The 2009 New Yorker Festival: Fiction Night
Writer Colson Whitehead reads his work at The 2009 New Yorker Festival: Fiction Night at DGA on October 16, 2009 in New York City.
Photo by Amy Sussman/Getty Images for The New Yorker

If the winners of the 2016 National Book Awards are sure about one thing, it’s that America is a violent, racist dystopia of a country — and always has been. All of this year’s awards, announced on Wednesday night, went to books that explore and condemn America’s legacy of racism.

The fiction winner was no surprise: Colson Whitehead’s Underground Railroad is also an Oprah’s Book Club pick, and it’s been celebrated for its combination of propulsive plotting and complex philosophical ideas. It’s about a slave woman named Cora who’s trying to escape the antebellum South on the Underground Railroad — only here, the railroad is a literal railroad, and as Cora travels across state lines, she’s also traveling through time. The result is a vivid and visceral exploration of how much the legacy of slavery continues to haunt America today.

The nonfiction award went to Ibram X. Kendi’s Stamped from the Beginning: The Definitive History of Racist Ideas in America, which features similar themes. Tracking racist ideas and speech throughout our history, Kendi shows how racism has been fundamentally entwined with American institutions since before the founding of the republic, and how so many of our most brilliant thinkers worked to keep it there — not out of ignorance, but because it was convenient for them to do so.

And don’t worry: If anyone starts to think that reading a book about racism absolves them from complicity with the system, the poetry winner will set them straight. In Daniel Borzutzky’s The Performance of Becoming Human, poetry is just another cog in the violent, racist machine of capitalism. There can be no redemption through art, because art, like everything else, is part of the monstrous system.

If there’s any hope to be had, it comes from the winner for young people’s literature, Congress member John Lewis.
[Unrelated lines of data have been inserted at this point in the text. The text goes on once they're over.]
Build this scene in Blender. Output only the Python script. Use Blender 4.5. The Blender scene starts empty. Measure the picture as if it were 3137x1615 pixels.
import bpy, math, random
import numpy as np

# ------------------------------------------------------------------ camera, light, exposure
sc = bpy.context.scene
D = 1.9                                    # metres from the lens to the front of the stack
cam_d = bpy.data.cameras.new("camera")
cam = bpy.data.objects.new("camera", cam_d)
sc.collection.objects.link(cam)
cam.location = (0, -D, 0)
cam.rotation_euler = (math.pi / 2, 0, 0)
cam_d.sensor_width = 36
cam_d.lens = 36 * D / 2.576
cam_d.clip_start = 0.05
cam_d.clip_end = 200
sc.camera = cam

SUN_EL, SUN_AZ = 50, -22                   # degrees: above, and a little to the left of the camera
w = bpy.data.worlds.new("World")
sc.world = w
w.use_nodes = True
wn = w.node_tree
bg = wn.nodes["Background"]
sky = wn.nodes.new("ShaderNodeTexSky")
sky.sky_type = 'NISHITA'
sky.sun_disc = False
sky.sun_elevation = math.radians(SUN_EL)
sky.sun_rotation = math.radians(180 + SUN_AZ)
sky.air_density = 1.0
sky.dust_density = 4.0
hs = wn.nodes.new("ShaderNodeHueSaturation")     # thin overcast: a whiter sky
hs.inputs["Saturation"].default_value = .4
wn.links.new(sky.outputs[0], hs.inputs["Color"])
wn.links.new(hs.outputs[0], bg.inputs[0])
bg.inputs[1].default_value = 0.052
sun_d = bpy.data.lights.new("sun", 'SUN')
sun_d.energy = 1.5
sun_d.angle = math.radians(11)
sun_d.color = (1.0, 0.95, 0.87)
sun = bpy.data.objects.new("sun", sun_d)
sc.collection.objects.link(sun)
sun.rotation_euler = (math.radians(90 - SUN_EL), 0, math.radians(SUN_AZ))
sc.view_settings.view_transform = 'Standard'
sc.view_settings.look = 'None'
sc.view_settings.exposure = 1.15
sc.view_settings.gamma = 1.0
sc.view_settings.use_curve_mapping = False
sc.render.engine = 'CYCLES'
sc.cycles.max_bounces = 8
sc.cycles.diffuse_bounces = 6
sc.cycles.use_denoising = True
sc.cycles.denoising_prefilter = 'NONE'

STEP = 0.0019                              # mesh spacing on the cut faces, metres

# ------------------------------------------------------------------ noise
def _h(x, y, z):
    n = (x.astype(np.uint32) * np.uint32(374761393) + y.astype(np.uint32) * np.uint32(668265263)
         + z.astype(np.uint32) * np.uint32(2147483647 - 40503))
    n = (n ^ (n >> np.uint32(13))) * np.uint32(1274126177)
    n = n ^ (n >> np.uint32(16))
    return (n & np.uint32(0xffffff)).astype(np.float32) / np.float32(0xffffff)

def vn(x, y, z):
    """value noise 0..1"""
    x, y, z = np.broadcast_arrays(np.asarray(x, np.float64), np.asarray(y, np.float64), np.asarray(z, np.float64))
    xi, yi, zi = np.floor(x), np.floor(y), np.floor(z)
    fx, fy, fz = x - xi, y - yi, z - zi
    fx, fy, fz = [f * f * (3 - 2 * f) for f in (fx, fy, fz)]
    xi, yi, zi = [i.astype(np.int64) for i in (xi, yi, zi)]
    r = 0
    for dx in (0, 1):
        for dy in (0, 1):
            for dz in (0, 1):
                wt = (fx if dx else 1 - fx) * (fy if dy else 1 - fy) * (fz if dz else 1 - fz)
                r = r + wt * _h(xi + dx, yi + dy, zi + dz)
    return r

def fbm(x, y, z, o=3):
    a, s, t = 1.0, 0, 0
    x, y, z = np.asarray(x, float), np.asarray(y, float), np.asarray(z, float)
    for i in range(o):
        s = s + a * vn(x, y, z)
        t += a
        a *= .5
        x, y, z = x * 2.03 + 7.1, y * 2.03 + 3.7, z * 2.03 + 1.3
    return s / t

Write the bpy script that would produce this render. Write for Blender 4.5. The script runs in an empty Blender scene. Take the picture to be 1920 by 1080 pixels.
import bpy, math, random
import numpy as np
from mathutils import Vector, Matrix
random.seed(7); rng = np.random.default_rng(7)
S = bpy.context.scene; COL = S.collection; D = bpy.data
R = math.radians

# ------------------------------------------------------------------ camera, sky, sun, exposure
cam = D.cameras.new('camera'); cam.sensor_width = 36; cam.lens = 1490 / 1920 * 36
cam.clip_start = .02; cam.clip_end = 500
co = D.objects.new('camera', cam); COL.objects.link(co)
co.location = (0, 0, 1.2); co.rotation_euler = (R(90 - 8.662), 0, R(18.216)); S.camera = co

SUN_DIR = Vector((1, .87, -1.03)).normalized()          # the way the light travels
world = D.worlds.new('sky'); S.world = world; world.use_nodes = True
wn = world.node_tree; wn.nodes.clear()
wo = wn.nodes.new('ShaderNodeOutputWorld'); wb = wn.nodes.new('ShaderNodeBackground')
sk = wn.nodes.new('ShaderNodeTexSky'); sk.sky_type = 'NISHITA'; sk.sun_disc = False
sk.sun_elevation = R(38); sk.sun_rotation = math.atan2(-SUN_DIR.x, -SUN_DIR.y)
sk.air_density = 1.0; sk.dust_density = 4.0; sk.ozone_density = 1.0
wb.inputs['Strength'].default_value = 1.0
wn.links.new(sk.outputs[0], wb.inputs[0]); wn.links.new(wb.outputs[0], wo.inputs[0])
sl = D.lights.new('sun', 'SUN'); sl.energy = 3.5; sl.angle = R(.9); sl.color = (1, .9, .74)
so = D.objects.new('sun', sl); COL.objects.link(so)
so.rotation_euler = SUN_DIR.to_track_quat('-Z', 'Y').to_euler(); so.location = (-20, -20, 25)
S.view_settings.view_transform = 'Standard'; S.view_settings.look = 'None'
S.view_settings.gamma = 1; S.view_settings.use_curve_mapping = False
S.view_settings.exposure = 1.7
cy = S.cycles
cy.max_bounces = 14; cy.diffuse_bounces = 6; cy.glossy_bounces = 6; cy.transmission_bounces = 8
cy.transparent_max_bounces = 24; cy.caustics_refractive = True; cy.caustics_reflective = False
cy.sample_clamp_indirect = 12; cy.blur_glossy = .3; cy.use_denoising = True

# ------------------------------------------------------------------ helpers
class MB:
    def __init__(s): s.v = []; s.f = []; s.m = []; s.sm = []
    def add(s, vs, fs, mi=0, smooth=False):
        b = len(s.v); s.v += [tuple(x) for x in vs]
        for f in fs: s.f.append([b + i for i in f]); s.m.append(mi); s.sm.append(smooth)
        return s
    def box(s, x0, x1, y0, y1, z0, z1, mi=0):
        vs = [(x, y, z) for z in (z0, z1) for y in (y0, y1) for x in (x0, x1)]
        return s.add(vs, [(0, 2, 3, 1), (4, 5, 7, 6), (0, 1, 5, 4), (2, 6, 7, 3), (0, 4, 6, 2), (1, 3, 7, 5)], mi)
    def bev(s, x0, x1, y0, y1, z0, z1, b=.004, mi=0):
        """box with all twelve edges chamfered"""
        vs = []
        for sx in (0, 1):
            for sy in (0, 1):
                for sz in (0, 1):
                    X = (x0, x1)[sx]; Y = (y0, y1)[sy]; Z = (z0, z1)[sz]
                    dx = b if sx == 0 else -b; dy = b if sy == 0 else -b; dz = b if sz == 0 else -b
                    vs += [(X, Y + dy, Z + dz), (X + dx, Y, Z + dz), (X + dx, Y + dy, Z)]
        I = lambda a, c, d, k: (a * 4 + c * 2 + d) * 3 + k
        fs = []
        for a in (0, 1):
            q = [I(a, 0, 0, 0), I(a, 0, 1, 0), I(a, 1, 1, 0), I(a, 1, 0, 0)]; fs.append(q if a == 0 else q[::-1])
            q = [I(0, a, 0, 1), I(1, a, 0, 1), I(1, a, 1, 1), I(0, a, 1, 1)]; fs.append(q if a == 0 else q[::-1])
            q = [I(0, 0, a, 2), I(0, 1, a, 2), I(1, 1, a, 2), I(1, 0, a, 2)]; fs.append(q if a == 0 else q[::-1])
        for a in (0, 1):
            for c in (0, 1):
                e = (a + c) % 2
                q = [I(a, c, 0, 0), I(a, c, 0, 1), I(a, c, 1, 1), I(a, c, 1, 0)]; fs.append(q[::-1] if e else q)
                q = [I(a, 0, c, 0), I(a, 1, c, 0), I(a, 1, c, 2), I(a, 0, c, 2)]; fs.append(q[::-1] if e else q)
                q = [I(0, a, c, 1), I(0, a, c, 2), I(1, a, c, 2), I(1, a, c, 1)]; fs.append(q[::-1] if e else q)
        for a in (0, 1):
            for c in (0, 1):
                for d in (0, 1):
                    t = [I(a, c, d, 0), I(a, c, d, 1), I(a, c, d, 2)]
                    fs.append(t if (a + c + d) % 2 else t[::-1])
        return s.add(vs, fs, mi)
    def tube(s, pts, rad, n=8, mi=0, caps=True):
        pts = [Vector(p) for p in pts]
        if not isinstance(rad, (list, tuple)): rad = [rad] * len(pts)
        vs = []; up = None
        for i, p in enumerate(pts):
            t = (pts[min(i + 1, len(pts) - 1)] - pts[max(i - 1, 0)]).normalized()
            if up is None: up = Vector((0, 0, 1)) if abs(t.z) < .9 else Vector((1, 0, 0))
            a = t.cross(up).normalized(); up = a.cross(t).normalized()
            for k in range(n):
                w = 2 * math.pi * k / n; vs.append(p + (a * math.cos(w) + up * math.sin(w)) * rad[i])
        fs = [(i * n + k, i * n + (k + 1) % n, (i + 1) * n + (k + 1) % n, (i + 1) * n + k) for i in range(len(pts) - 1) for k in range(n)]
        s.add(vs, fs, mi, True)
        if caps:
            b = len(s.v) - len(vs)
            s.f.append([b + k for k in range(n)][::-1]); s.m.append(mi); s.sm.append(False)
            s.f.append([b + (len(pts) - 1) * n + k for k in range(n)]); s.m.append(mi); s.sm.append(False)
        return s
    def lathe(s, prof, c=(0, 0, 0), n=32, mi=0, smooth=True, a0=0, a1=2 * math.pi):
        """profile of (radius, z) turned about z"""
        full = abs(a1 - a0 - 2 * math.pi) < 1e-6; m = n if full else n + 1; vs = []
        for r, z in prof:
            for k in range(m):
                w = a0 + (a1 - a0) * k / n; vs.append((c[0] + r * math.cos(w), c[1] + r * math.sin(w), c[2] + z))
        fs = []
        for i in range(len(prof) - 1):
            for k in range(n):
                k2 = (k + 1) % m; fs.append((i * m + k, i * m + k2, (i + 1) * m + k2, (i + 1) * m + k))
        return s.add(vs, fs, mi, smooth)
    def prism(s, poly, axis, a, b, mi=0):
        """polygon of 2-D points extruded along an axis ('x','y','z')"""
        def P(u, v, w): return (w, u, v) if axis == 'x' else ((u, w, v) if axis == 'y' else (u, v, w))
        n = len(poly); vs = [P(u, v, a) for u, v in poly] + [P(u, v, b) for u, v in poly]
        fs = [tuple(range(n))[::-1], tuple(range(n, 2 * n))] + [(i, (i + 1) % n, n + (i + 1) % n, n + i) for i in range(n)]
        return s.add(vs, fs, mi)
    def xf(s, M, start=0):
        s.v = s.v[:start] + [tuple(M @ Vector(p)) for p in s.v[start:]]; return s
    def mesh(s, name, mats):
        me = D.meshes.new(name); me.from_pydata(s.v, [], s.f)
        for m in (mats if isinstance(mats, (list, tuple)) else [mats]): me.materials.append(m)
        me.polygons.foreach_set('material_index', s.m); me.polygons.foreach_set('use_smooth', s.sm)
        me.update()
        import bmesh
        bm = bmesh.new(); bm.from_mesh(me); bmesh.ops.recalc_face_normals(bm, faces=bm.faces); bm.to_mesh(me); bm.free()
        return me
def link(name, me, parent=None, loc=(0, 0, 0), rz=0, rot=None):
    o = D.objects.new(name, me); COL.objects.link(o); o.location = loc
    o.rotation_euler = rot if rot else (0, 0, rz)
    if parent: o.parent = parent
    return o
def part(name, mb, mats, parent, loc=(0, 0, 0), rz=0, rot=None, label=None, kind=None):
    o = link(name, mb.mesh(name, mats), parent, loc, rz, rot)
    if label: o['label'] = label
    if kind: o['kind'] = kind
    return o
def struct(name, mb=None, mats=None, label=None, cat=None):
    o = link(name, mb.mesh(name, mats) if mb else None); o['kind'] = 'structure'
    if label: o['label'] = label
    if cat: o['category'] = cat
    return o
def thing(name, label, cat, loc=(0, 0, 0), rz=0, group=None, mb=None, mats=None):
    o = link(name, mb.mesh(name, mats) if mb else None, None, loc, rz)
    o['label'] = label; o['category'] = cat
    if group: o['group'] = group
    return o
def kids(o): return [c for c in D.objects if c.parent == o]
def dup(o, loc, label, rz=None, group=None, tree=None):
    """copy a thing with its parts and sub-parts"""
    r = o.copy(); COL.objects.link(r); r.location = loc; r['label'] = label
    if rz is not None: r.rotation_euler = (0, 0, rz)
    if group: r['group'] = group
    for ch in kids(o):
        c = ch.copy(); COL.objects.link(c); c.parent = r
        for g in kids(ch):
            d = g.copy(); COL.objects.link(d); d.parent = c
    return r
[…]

The last surviving member of the Big Six of the civil rights movement, Lewis has spent the past three years recounting his experience through a series of graphic novels (written with Andrew Aydin and illustrated by Nate Powell).

The books delve into the inner workings of the movement: the grueling training in nonviolent resistance, the harrowing bus rides through Klan-controlled towns, the humiliating fire hoses, the jail time, the tear gas. The final volume and now National Book Award winner, March: Book Three, is organized around Bloody Sunday, the day police officers violently beat peaceful protesters as they tried to march to Selma. It serves as a kind of manual for how to resist racism and fight hate, even when the world is at its darkest and most frightening.

As America grapples with its recent choices, and as President-elect Donald Trump installs quasi-white-nationalists in positions of power, the winners of the National Book Award feel shockingly timely. They teach us how our history led us to this political moment, and they show us the way forward.